Q: In another boost for the region that the movie “Sideways” made famous, Food & Wine magazine last month named Sanford & Benedict Pinot Noir of Santa Barbara County one of “40 Wines that Changed the Way We Drink.” How did Pinot Noir get started in that region?
The short answer is two guys named Sanford and Benedict in 1973, but the longer answer is far more interesting. It includes a bit of cultural rebellion, scientific minds thinking out of the box, surprisingly little trial and error, and even input from Palisadians at a couple of crucial points.
Richard Sanford and Michael Benedict met piloting sailboats up and down the coast in the late 1960s. Sanford had been a Navy officer during the Vietnam War and he wanted to drop out of the culture that had sent him off to fight.
Benedict was the manager of the UC Santa Barbara Field Station on Santa Cruz Island; both were budding wine geeks. Trained in geography and botany, respectively, they decided to team up and plant a vineyard, with financial backing from three Angelenos they had met on their sailing rounds.
Sanford and Benedict used their scientific training to search for the right combination of soil and climate, settling finally on a plot near the town of Lompoc that was then a dairy and beanfield, in a region most regarded as too cold for grapes.
They bought the land from Palisadian attorney Bill Calfas, whose dreams of a lakefront resort had fallen through when Lompoc decided not to create a reservoir nearby. Sanford and Benedict moved onto the land in 1971 and lived there without electricity for several years.

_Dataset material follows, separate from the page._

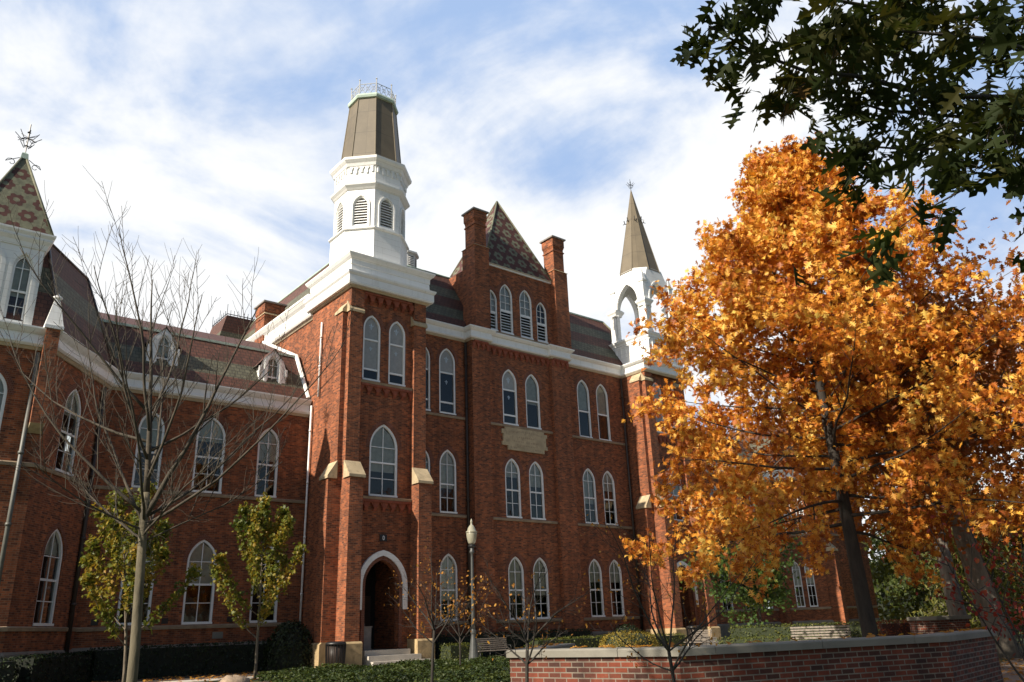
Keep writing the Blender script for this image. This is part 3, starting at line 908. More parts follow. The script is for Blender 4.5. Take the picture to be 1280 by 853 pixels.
def dormer(uc, w, z0, zt):
    F = FY(36.45)
    mb = MB(); a = w / 2
    out_ = [(uc - a, z0), (uc + a, z0), (uc + a, zt - a * 1.45), (uc + a * .75, zt - a * .75), (uc, zt), (uc - a * .75, zt - a * .75), (uc - a, zt - a * 1.45)]
    d = None
    hz0, hzt, ha = z0 + .12, zt - .36, .29
    hole = arch(uc, ha, hz0, hzt - ha * 1.6, ha * 1.6)
    mb.wall(F, out_, [hole], WHITE, depth=.12)
    for sgn in (-1, 1): mb.box(F, uc + sgn * a - .03, uc + sgn * a + .03, -1.0, -.004, z0, zt - a * 1.45, WHITE)
    o = arch(uc, ha, hz0, hzt - ha * 1.6, ha * 1.6, -.16)[1:]; i = arch(uc, ha, hz0, hzt - ha * 1.6, ha * 1.6, -.04)[1:]
    o.append((uc - ha - .16, z0)); i.append((uc - ha - .04, z0)); o[0] = (uc + ha + .16, z0); i[0] = (uc + ha + .04, z0)
    mb.ring(F, o, i, -.01, .04, WHITE, closed=False)
    # little shoulders
    for sgn in (-1, 1):
        mb.box(F, uc + sgn * (a + .0) - .05, uc + sgn * (a + .0) + .05, -.05, .05, zt - a * 1.5 - .3, zt - a * 1.4, WHITE)
    dm = mb.build("dormer", bld)
    r = MB()
    for sgn in (-1, 1):
        r.poly([F.p(uc, .1, zt + .06), F.p(uc, -4.2, zt + .06), F.p(uc + sgn * (a + .22), -3.0, zt - a * 1.5), F.p(uc + sgn * (a + .22), -.05, zt - a * 1.5)], SLATE_WING)
    r.build("dormer_roof", dm)
    w_ = window(F, uc, ha, hz0, hzt, 'sash', .5, rise=1.6, ring=False, parent=dm, frame=.05)
dormer(14.79, 1.35, 12.42, 14.85)
dormer(9.55, 1.3, 12.42, 14.9)

# ---- T1: entrance tower ---------------------------------------------
TX0, TX1, TF = 16.62, 20.88, 32.25
def tower_body(x0, x1, first):
    F = FY(TF); m0 = (x0 + x1) / 2
    hs = []
    dc = m0 if not first else 18.75
    dh = arch(dc, .86, .66, 3.32, 1.1)
    if first:
        hs += [window(F, 18.72, .76, 7.22, 10.65, 'sash', .50), window(F, 17.94, .485, 12.66, 16.05, 'stain', True), window(F, 19.36, .485, 12.66, 16.05, 'stain', True)]
    else:
        hs += [window(F, 39.5, .76, 7.22, 10.65, 'sash', .5), window(F, 38.75, .485, 12.66, 16.05, 'stain', True), window(F, 40.2, .485, 12.66, 16.05, 'stain', True)]
    mb = MB()
    mb.wall(F, [(x0, .3), (x1, .3), (x1, 17.3), (x0, 17.3)], hs + [dh], BRICK, depth=.32)
    mb.poly([(x0, TF, 0), (x0, TF, 17.3), (x0, 36.2, 17.3), (x0, 36.2, 0)], BRICK)
    mb.poly([(x1, TF, 0), (x1, 36.2, 0), (x1, 36.2, 17.3), (x1, TF, 17.3)], BRICK)
    b = mb.build("tower_wall", bld)
    # vestibule behind the door arch
    v = MB()
    v.box(F, dc - 1.15, dc + 1.15, -2.6, -.3, .58, .66, GREYST)
    v.poly([F.p(dc - 1.15, -2.6, .6), F.p(dc + 1.15, -2.6, .6), F.p(dc + 1.15, -2.6, 5), F.p(dc - 1.15, -2.6, 5)], ROOM_SHADE)  # back wall near-black, the shade of the doorway put into its colour
    for s_ in (-1, 1): v.poly([F.p(dc + s_ * 1.15, -.31, .6), F.p(dc + s_ * 1.15, -2.6, .6), F.p(dc + s_ * 1.15, -2.6, 5), F.p(dc + s_ * 1.15, -.31, 5)], BRICK)
    v.poly([F.p(dc - 1.15, -.31, 4.9), F.p(dc + 1.15, -.31, 4.9), F.p(dc + 1.15, -2.6, 4.9), F.p(dc - 1.15, -2.6, 4.9)], ROOM_SHADE)
    v.build("vestibule", bld)
    dd = MB()
    for s_ in (-1, 1): dd.box(F, dc + (.03 if s_ > 0 else -.85), dc + (.85 if s_ > 0 else -.03), -2.55, -2.47, .67, 3.0, PIPEB)
    dd.build("door", bld)
    # arched hood and inner order
    ho = MB()
    o = arch(dc, .86, .66, 3.32, 1.1, -.40)[1:]; i = arch(dc, .86, .66, 3.32, 1.1, -.17)[1:]
    o[0] = (dc + 1.26, 2.3); i[0] = (dc + 1.03, 2.3); o.append((dc - 1.26, 2.3)); i.append((dc - 1.03, 2.3))
    ho.ring(F, o, i, -.02, .12, WHITE, closed=False)
    io = arch(dc, .86, .66, 3.32, 1.1, -.17)[1:]; ii = arch(dc, .86, .66, 3.32, 1.1, -.0)[1:]
    io.append((dc - 1.03, .7)); ii.append((dc - .86, .7)); io[0] = (dc + 1.03, .7); ii[0] = (dc + .86, .7)
    ho.ring(F, [(u, z) for u, z in io], [(u, z) for u, z in ii], -.02, .05, BRICKD, closed=False)
    ho.build("door_hood", bld)
    st = MB()
    st.box(F, dc - 1.12, dc + 1.12, -.32, .62, -.1, .66, CONC)
    st.box(F, dc - 1.12, dc + 1.45, .62, .98, -.1, .44, CONC)
    st.box(F, dc - 1.12, dc + 1.9, .98, 1.36, -.1, .22, CONC)
    st.build("entrance_steps", bld)
    sillstrip(F, x0 + .68, x1 - .72, 7.22, out=.2)
    corbels(F, x0 + .72, x1 - .74, 7.04, 6)
    sillstrip(F, x0 + .68, x1 - .72, 12.64, out=.2)
    corbels(F, x0 + .72, x1 - .74, 12.46, 6)
    corbels(F, x0 + .75, x1 - .8, 17.1, 6, drop=.4, proj=.22)
    for ua, ub in ((x0 - .002, x0 + .7), (x1 - .68, x1 + .002)):
        wb = MB(); wb.box(F, ua, ub, -.05, .25, 16.2, 17.28, BRICK); wb.build("tower_wall", bld)
    b1 = (x0 - .02, x0 + .66); b2 = (x1 - .70, x1 - .0)
    buttress(F, b1[0], b1[1], .75, .25); buttress(F, b2[0], b2[1], .75, .25)
    FS = FXm(x0)
    buttress(FS, -33.0, -32.3, .66, .26)
    # parapet
    P = [(-.02, 17.22), (.26, 17.22), (.30, 17.3), (.30, 17.66), (.38, 17.76), (.40, 17.86), (.14, 17.92), (.12, 18.28), (.15, 18.32), (.15, 18.56), (.28, 18.68), (.36, 18.8), (.36, 18.86), (-.02, 18.9)]
    path = [(x0, 36.2), (x0, 32.0), (x1, 32.0), (x1, 36.2)]
    if first: cornice(path, P, 17.24, True)
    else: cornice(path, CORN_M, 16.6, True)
    if not first:
        lid = MB(); lid.box(WORLD, x0 + .01, x1 - .01, -36.19, -32.01, 17.2, 17.3, WHITE); lid.build("parapet_roof", bld)
    if first:
        lid = MB(); lid.box(WORLD, x0 + .01, x1 - .01, -36.19, -32.01, 18.78, 18.88, WHITE); lid.build("parapet_roof", bld)
    return b
tower_body(TX0, TX1, True)
tower_body(37.42, 41.2, False)
def num_sign():
    s = thing("number_sign", (18.76, 32.19, 5.36), "small black number plate with a white 0 above the arched doorway", "sign")
    mb = MB(); F = FY(32.248)
    mb.box(F, 18.575, 18.945, -.01, .05, 5.22, 5.52, BLACK); mb.build("plate", s)
    z = MB(); o = [(18.76 + .055 * math.cos(t) , 5.37 + .1 * math.sin(t)) for t in [2 * math.pi * k / 16 for k in range(16)]]
    i = [(18.76 + .026 * math.cos(t), 5.37 + .068 * math.sin(t)) for t in [2 * math.pi * k / 16 for k in range(16)]]
    z.ring(F, o, i, .045, .056, WHITE); z.build("digit", s)
num_sign()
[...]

They first planted Cabernet Sauvignon and Riesling, selling the grapes to another winery, and once they established that, they planted what they really wanted: Pinot Noir, which at that time, almost nobody in California was making very well.
They bought cuttings from Karl Wente, who had tried and failed with Pinot in Livermore. In 1973, they planted 22 acres each of Pinot Noir and Chardonnay, as they converted the dairy barn into the first winery in the Santa Rita Hills. The original oak fermentation vats, which still sit there, came from a local hot tub shop.
The first commercial release of Sanford & Benedict Pinot Noir made a purple splash in 1978. Robert Lawrence Balzer described the wine in the Los Angeles Times as “an American Grand Cru in a Lompoc Barn.”
Wine shops such as Wally’s, Beltramo’s and the Duke of Bourbon signed on to stock it. Other wineries began popping up in the region.
In 1980, Sanford left the partnership to form Sanford Winery, which expanded into neighboring acreage. Sanford himself moved on in 2005 to found Alma Rosa, where he is still the mentor of the operation. (Alma Rosa winemaker Nick de Luca graduated from Palisades Charter High School in 1989.)
When “Sideways” came out in 2004, Benedict had been retired for nearly 15 years. Pulled back into the trade by consulting jobs, he recently founded Lavender Oak Winery, planted a new vineyard and has also resumed making wine from those historic vines that he planted.
Sanford Winery, now owned by the Terlato family, controls the vineyard today. They sell some of its grapes to Benedict and a couple of other producers, but mainly it’s Sanford winemaker Steve Fennell who gets to craft the crop into wine.
He said of the founders, “I am still amazed by what Richard and Michael did.”